石川知裕『砂糖と安全保障』を読了。
TPPに参加すると、安価で同質の砂糖がオーストラリアなどから入ってきてしまい、その結果、日本の砂糖自給率は0%になると説く。
そのときに問題となるのは、沖縄の離島である。沖縄の離島では、主な農産物がサトウキビであり、その代替作物が現段階ではなく、サトウキビを作らなくなると、途端に離島は立ち行かなくなる。そうすると、離島から住民がいなくなり、これが安全保障上は好ましくないと主張されている。
よく読むと、必ずしもTPP参加に全面的に反対ではなく、拙速であるというのが著者の立場のようだが、農業として立ち行かなくとも、国防上で必要なら、サトウキビ農家は防衛費で支援するしかない気がしてならない。
そもそも、日本のサトウキビ農家やてん菜農家は、関税がなくなると、外国の農家に対して価格的に太刀打ちできないということがTPPに慎重になる論拠としてあげられるが、一方で、砂糖需要のの更なる高まりなどで、国際的な砂糖価格の上昇も予想されると本書に書かれている。

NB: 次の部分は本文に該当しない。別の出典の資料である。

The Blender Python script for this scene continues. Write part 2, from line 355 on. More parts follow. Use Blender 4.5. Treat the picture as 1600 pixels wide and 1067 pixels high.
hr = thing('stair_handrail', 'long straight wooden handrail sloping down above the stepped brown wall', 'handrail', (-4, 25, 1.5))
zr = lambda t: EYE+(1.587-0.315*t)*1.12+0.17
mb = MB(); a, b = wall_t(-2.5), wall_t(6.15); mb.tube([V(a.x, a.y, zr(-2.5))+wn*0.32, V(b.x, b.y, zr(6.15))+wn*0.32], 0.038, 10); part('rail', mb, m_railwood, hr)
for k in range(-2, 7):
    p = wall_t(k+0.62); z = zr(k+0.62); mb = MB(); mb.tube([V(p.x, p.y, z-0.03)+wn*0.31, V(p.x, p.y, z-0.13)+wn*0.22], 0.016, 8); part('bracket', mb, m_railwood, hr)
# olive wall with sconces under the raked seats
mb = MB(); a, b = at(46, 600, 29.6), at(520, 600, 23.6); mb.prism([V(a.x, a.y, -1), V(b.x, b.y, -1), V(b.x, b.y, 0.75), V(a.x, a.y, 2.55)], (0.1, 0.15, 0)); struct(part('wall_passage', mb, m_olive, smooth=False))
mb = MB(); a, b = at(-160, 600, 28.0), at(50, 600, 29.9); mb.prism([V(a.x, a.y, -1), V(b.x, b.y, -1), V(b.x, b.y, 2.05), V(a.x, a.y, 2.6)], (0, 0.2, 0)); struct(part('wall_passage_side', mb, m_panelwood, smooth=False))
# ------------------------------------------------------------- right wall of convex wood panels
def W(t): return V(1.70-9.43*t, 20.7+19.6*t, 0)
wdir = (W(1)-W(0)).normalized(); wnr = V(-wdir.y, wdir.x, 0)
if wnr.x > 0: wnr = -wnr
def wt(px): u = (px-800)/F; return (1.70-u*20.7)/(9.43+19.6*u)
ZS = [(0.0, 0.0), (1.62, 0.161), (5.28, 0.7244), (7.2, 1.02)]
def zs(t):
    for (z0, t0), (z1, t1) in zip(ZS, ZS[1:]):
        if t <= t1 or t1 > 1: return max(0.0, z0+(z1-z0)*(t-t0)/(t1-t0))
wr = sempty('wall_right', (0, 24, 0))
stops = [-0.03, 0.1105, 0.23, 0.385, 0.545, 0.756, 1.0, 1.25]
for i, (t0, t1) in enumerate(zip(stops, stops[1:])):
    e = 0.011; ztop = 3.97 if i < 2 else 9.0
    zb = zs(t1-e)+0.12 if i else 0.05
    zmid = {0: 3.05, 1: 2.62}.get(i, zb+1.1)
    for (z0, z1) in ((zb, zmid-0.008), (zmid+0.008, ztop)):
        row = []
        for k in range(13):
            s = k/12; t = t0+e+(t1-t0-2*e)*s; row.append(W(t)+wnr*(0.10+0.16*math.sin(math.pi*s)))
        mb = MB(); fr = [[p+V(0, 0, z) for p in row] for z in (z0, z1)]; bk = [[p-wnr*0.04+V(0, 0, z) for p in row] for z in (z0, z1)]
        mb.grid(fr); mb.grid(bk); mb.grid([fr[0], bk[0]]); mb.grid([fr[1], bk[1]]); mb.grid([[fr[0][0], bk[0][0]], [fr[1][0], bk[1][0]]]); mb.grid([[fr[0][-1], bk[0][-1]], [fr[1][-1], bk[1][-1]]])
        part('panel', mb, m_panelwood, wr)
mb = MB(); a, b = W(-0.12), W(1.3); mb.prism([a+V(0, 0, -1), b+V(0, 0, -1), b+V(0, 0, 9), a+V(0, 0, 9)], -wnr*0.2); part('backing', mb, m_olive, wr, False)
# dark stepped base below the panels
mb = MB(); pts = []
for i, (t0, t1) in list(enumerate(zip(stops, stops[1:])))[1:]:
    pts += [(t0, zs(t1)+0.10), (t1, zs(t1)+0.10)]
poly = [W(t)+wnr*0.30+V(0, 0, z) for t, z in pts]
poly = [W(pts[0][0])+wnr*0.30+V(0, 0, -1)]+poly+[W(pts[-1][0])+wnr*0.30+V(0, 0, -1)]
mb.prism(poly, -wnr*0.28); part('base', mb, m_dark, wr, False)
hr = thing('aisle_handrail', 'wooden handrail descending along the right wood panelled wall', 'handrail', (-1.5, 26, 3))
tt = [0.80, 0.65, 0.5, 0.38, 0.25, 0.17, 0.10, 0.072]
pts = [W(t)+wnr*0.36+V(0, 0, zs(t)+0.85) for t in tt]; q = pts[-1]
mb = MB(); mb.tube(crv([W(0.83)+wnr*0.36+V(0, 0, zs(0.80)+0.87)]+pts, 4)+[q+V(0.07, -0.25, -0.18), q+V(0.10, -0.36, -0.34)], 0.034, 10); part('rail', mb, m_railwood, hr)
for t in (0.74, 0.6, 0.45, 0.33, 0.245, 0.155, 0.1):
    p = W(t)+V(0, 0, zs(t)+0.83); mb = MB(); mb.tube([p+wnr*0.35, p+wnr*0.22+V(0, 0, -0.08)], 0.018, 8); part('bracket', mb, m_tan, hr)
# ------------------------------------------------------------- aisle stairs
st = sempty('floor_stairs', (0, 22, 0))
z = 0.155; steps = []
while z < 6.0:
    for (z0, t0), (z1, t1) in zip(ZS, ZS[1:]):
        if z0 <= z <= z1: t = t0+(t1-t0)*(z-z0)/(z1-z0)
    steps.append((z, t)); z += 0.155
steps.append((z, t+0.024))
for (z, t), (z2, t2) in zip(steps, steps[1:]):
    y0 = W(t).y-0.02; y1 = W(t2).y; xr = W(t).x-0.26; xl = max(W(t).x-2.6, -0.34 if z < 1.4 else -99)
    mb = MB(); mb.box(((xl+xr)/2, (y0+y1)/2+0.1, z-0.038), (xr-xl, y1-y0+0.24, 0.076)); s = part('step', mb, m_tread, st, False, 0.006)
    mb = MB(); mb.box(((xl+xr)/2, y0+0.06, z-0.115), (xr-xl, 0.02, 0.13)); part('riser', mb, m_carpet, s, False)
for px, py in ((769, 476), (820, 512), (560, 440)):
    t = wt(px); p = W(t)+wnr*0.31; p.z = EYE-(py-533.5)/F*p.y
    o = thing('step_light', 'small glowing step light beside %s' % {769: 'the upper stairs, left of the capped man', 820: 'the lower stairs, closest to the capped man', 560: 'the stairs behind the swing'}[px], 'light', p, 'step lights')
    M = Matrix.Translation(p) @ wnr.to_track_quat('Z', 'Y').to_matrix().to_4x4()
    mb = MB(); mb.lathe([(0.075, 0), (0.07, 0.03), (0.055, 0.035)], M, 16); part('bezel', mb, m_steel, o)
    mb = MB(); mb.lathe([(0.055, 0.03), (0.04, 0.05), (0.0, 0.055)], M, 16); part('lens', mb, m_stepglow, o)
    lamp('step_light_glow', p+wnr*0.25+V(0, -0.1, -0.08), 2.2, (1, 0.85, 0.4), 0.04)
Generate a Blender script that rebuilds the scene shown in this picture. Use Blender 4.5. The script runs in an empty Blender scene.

値下げ競争での勝負が無理になっても、価格上昇が見込まれるのであれば、日本の農家が価格的に太刀打ちできないという議論にはならないと思うが、そのあたりの説明はない。
砂糖の場合、世界中どこで作っても品質が基本的には同じになると本書には書かれているが、そういう中でも、「日本製」ということでプレミアを付けて世界中に売りつけるくらいの強かさが求められているのでないだろうか。
個別の事象では、この本でも説かれるように問題もあるのかもしれないが、全体的な基調として、TPPに参加しないという選択は、やはり成立し得ないと私は思う。